Brittenはもっとセンスが現代的です。そして躍動が存在する。ずいぶんとその後CDは聴いたけれど、この曲はこの演奏以外聴いたこともありません。(2003年4月4日)
以下、(おそらく)4年前の恥ずかしい文書もそのままに。
誰でも知っている「グリーンスリーヴス」。これは本当に名曲ですよね。フルートと弦とハープだけというシンプルな編成ながら、フルートの朗々としたソロにハープが低音で絡まってくる冒頭から、切々とした弦の泣きに至るまでゾクゾクしますね。曲の印象から云ってバルビローリが一番でしょう。LP時代はちゃんと1,000円盤で出ていたので愛聴しておりました。でも海賊盤も含めてなかなか輸入盤・廉価盤で出てくれない。(2000年ついに購入!)
それを埋めて、余りあるCDがこのボウルトの素敵な1枚なんです。
ウィーン国立歌劇場管弦楽団との珍しい組み合わせで、「惑星」との2枚セットで買ったのに、一時の気の迷いで「惑星」のみ売ってしまったバカなワタシ。きっとLPのときは、デザルツェンスの2曲は入っていなかったのだと想像します。録音は意外と繊細で、いい感じのステレオ。
ゆったりとしたテンポで、自信たっぷりの悠々とした歌。オーケストラの実体はフォルクスオーパー辺りでしょうか、ボウルトにかかると、立派で骨太、いきいきとしたアンサンブルになるのは不思議です。弦も管楽器も練り上げられた響きで、貫禄充分。泣かせます。
聴く機会の少ない「イギリス民謡組曲」は、誰もが知っている懐かしい旋律ばかり次々と飛び出します。初めて聴いても「初めて」とは思わないでしょう。「タリス」の深い呼吸の見事さは云うまでもありません。こんなに楽しく、美しい演奏は貴重。

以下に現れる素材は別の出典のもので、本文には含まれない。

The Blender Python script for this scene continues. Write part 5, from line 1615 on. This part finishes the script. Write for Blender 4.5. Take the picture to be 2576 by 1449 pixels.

デザルツェンスの指揮で近代イギリスの作品が2曲フィル・アップされていて、余白の穴埋めとは云えない、これもRVWに負けない名曲。
エルガーは、現代の合奏協奏曲(たしか弦楽四重奏と弦楽器の組み合わせ)に、「泣き」の旋律がのった名曲。一つひとつの旋律をいとおしむように、ていねいに演奏しています。編成の少ないオーケストラが清潔な響きですが、さすがにボウルトに比べると貫禄は少々落ちる。
ブリテンは、リリカルで現代的な味わいの曲。後半のちょっとおどけた快活なフーガが魅力的です。ローザンヌのオーケストラは、響きが少々地味ながらわるくありません。音の濁りがちょっと気になるものの、後半のアンサンブルの技術はなかなかのもの。